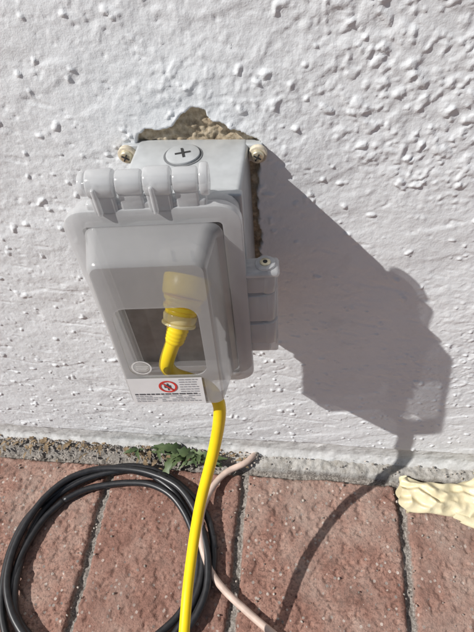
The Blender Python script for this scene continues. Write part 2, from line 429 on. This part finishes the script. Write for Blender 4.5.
# side hinge lugs
sx=.0150; sy=-.006; dz=-.0095
for i,(a,b) in enumerate([(.104,.120),(.076,.1025),(.052,.0745)]):
    cyl('side_hinge_knuckle_%d'%i,(sx,sy,a+dz),(sx,sy,b+dz),.0062 if i!=1 else .0056,MCLR,cv,bev=.001)
    box('side_hinge_tab_%d'%i,(-.002,sy-.0058,a+.0006+dz),(sx,sy+.001,b-.0006+dz),MCLR,cv,.001)
box('side_lug',(.000,sy-.0078,.1195+dz),(.0225,sy+.007,.1245+dz),MCLR,cv,.0024,4)
cyl('side_lug_ring',(sx-.001,sy,.1243+dz),(sx-.001,sy,.1262+dz),.0062,MCLR,cv,bev=.0006)
cyl('side_hinge_screw',(sx-.001,sy,.1255+dz),(sx-.001,sy,.1268+dz),.0034,MSCREW,cv)
cyl('side_screw_slot',(sx-.001,sy,.1266+dz),(sx-.001,sy,.1270+dz),.0014,MDARK,cv,bev=0)
box('side_hinge_foot',(.001,sy-.004,.040+dz),(.016,sy+.006,.0515+dz),MCLR,cv,.002)
box('side_latch_plate',(-.002,sy+.0005,.034+dz),(.0215,sy+.0045,.1198+dz),MCLR,cv,.0018)
# ---------------------------------------------------------------- yellow extension cord
yc=empty('yellow_extension_cord')
A=Vector((-.0690,-.0650,.4030)); B=Vector((-.0712,-.0760,.3950)); 
cyl('plug_body',A,B,.0155,MYEL,yc,r2=.0140,bev=.002)
D=Vector((-.20,-.62,-.76)).normalized()
p=B-D*.001
for i,(ln,r_) in enumerate(((.0030,.0128),(.0030,.0112),(.0030,.0122),(.0030,.0104))):
    q=p+D*ln; cyl('plug_yellow_rib_%d'%i,p,q,r_,MYEL,yc,r2=r_*.97,bev=.0009); p=q-D*.0002
q=p+D*.006; cyl('plug_clear_collar',p,q,.0112,MPLUG,yc,r2=.0102,bev=.0015); cyl('plug_clear_lip',q,q+D*.0018,.0110,MPLUG,yc,bev=.0006)
e0=p
tube('strain_relief',[e0,e0+D*.010,e0+D*.020+Vector((-.001,.002,-.001))],.0075,MYEL,yc,seg=20,radf=lambda t:.0080-.0020*t+.0003*math.sin(t*50))
tube('cord',[e0+D*-.002,e0+D*.010,(-.0855,-.0955,.354),(-.0870,-.0950,.343),(-.0840,-.0925,.331),(-.0755,-.0895,.321),(-.0655,-.0885,.312),(-.0590,-.0900,.300),(-.0575,-.093,.280),(-.066,-.101,.232),(-.083,-.128,.165),(-.091,-.171,.122),(-.092,-.218,.098),(-.09,-.30,.06),(-.07,-.42,.015),(.0,-.60,.006),(.15,-.75,.006)],.0050,MYEL,yc,seg=20)
# ---------------------------------------------------------------- black cable coil
cb=empty('black_cable_coil')
def coil(name,cx,cy,r,z,ph,rz,mat=MBLK,rad=.0042,a0=0,a1=1):
    P=[]
    N=22
    for k in range(N+1):
        a=ph+2*math.pi*(a0+(a1-a0)*k/N)
        rr=r+.0035*math.sin(2*a+ph*3)+.002*math.sin(5*a+ph)
        P.append((cx+rr*math.cos(a)*1.03-.011,cy-.004+rr*math.sin(a),z+rz*(.5+.5*math.sin(3*a+ph*2))))
    return tube(name,P,rad,mat,cb,seg=12,sub=6)
coil('loop_outer',-.198,-.142,.117,.0055,.2,.003,a1=1.02)
coil('loop_middle',-.197,-.143,.108,.0050,1.3,.004)
coil('loop_inner',-.199,-.144,.100,.0055,2.4,.003)
coil('loop_upper',-.196,-.141,.112,.0125,3.0,.004,a0=-.3,a1=.72)
# ---------------------------------------------------------------- beige cable
be=empty('beige_cable')
tube('cable',[(-.045,.004,-.004),(-.050,-.004,.008),(-.061,-.017,.012),(-.084,-.030,.009),(-.099,-.052,.010),(-.106,-.085,.017),(-.102,-.117,.016),(-.088,-.145,.010),(-.070,-.163,.007),(-.045,-.180,.006),(-.0175,-.197,.006),(.03,-.225,.006),(.12,-.30,.006)],.0040,MBEI,be,seg=14)
# ---------------------------------------------------------------- weeds
n=NT('weed_leaf'); n.b.inputs['Roughness'].default_value=.55
n.l(n.ramp(n.noise(60,2),[(.3,(.035,.065,.022)),(.7,(.11,.15,.06))]),n.b.inputs['Base Color'])
MLEAF=n.m
MDRY=simple('dry_leaf',(.20,.14,.08),.8,var=.4,scale=80)
def leaf(bm,base,dir_,L,W,bend,mi):
    d=Vector(dir_).normalized(); s=d.cross(Vector((0,0,1))); s.normalize(); nn=s.cross(d).normalized()
    N=9; prev=None
    for k in range(N+1):
        t=k/N; w=W*math.sin(math.pi*min(1,t*.93+.04))**.75*(1+.6*((k%2)-.5)) 
        if t<.25: w*=.25
        c=Vector(base)+d*L*t+nn*(-bend*L*t*t+.15*L*math.sin(t*3))
        row=[bm.verts.new(c-s*w+nn*w*.35),bm.verts.new(c),bm.verts.new(c+s*w+nn*w*.35)]
        if prev:
            for i in range(2):
                f=bm.faces.new((prev[i],prev[i+1],row[i+1],row[i])); f.smooth=True; f.material_index=mi
        prev=row
wd_=empty('weed_plant')
bm=bmesh.new()
for cx,cy,n_,sc in ((-.150,-.008,9,.95),(-.172,-.006,6,.8),(-.124,-.012,10,1.0),(-.205,-.006,4,.5),(-.104,-.018,5,.8),(-.137,-.014,6,.7)):
    for i in range(n_):
        a=random.uniform(math.pi*.85,math.pi*2.15); el=random.uniform(.2,1.8)
        L_=random.uniform(.014,.034)*sc
        leaf(bm,(cx+random.uniform(-.007,.007),cy+random.uniform(-.005,.003),.008),(math.cos(a),math.sin(a)*.5,el),L_,L_*random.uniform(.12,.22),random.uniform(.2,.9),0)
me=bpy.data.meshes.new('leaves'); bm.to_mesh(me); bm.free(); me.materials.append(MLEAF); link(bpy.data.objects.new('leaves',me),wd_)
bm=bmesh.new()
for i in range(150):
    x=random.uniform(-.42,-.05); a=random.uniform(0,6.28); L_=random.uniform(.004,.014)
    leaf(bm,(x,-.003-abs(random.gauss(0,.009)),.009),(math.cos(a),math.sin(a),random.uniform(-.1,.3)),L_,L_*random.uniform(.08,.3),.3,0)
me=bpy.data.meshes.new('dry_leaf_litter'); bm.to_mesh(me); bm.free(); me.materials.append(MDRY); link(bpy.data.objects.new('dry_leaf_litter',me))
# ---------------------------------------------------------------- glove
gl=empty('latex_glove',(.134,-.037,.0))
n=NT('cream_latex'); n.b.inputs['Roughness'].default_value=.42
n.l(n.ramp(n.noise(40,3),[(.3,(.58,.49,.30)),(.7,(.70,.63,.43))]),n.b.inputs['Base Color']); n.bump(n.noise(160,3,.6),.6,.0012)
MGL=n.m
def ftube(name,axis,wf,hf,mat,N=90,K=56,amp=.0025,seed=0,closeend=True):
    V=[];F=[]
    for i in range(N+1):
        t=i/N; c=axis(t); w=wf(t); h=hf(t)
        for k in range(K):
            a=2*math.pi*k/K
            x=c[0]; y=c[1]+w*math.cos(a); z=c[2]+h+h*math.sin(a)
            wx=x+.01*mn.noise(Vector((x*20,y*20,seed)))
            r1=math.sin((y-c[1])*420+wx*110+3.5*mn.noise(Vector((x*35,y*35,seed+4))))
            r2=1-2.2*abs(mn.noise(Vector((x*55+y*35,y*55-x*30,3+seed*.7))))
            q=(r1*.35+r2*.6)*amp*max(0,math.sin(a)+.25)
            y+=.5*amp*mn.noise(Vector((x*60,seed,a))); z=max(.0012,z+q)
            if t<.08: x+=(.0050*math.sin(a*2+1)+.0025*math.sin(a*5+seed))*(1-t/.08)
            V.append((x,y,z))
    for i in range(N):
        for k in range(K):
            k2=(k+1)%K; F.append((i*K+k,i*K+k2,(i+1)*K+k2,(i+1)*K+k))
    if closeend: F.append(tuple(N*K+k for k in range(K)))
    return mesh_obj(name,V,F,mat,gl)
ftube('cuff_and_palm',lambda t:(.10*t,-.002-.004*math.sin(t*3),.001),lambda t:.021-.007*math.sin(t*math.pi)+.009*t+.002*(1-t)**6,lambda t:.0050+.0035*math.sin(t*4.5)**2,MGL,N=130,K=80,amp=.0052)
for i,(dy,L_,dz_,bend) in enumerate(((.024,.055,.002,.012),(.010,.075,.004,.004),(-.003,.080,.002,-.004),(-.016,.072,.003,-.010),(-.022,.050,.002,-.020))):
    x0=.09 if i<4 else .060
    ftube('finger_%d'%i if i<4 else 'thumb',lambda t:(x0+L_*t,dy+bend*t,dz_),lambda t:.0085*(1-.3*t)*math.sqrt(max(.02,1-t**8)),lambda t:.0045*(1-.3*t)*math.sqrt(max(.02,1-t**8)),MGL,N=30,K=24,amp=.0015,seed=i*3)
# ---------------------------------------------------------------- light / sky / camera
KX,KZ=2.0,2.15
s=Vector((-KX,-1,KZ)).normalized()
sd=bpy.data.lights.new('sun','SUN'); sd.energy=5; sd.angle=math.radians(.5); sd.color=(1,.975,.94)
so=bpy.data.objects.new('sun',sd); so.rotation_euler=s.to_track_quat('Z','Y').to_euler(); so.location=(-2,-2,3); link(so)
w=bpy.data.worlds.new('World'); scene.world=w; w.use_nodes=True
sk=w.node_tree.nodes.new('ShaderNodeTexSky'); sk.sky_type='NISHITA'; sk.sun_disc=False
sk.sun_elevation=math.asin(s.z); sk.sun_rotation=math.atan2(s.x,s.y)
bg=w.node_tree.nodes['Background']; bg.inputs[1].default_value=.05; w.node_tree.links.new(sk.outputs[0],bg.inputs[0])
R=Matrix(((.9921,.0351,-.1203),(.1039,-.7667,.6336),(-.07,-.6411,-.7643)))
rt=(R@Vector((1,0,0))).normalized(); bk=(R@Vector((0,0,-1))).normalized(); up=bk.cross(rt)
cd=bpy.data.cameras.new('camera'); cd.sensor_fit='VERTICAL'; cd.sensor_height=24; cd.sensor_width=18; cd.lens=24*500/632; cd.clip_start=.01; cd.clip_end=500
co=bpy.data.objects.new('camera',cd); link(co)
M=Matrix((rt,up,bk)).transposed().to_4x4(); M.translation=Vector((0,-.28,.625)); co.matrix_world=M
scene.camera=co
scene.view_settings.view_transform='Standard'; scene.view_settings.look='None'; scene.view_settings.exposure=0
○ ○ ○
Exercise prompt
Search the data for the word "scene" and copy each line where it appears.

Written solution
The Blender Python script for this scene continues. Write part 2, from line 429 on. This part finishes the script. Write for Blender 4.5.
w=bpy.data.worlds.new('World'); scene.world=w; w.use_nodes=True
scene.camera=co
scene.view_settings.view_transform='Standard'; scene.view_settings.look='None'; scene.view_settings.exposure=0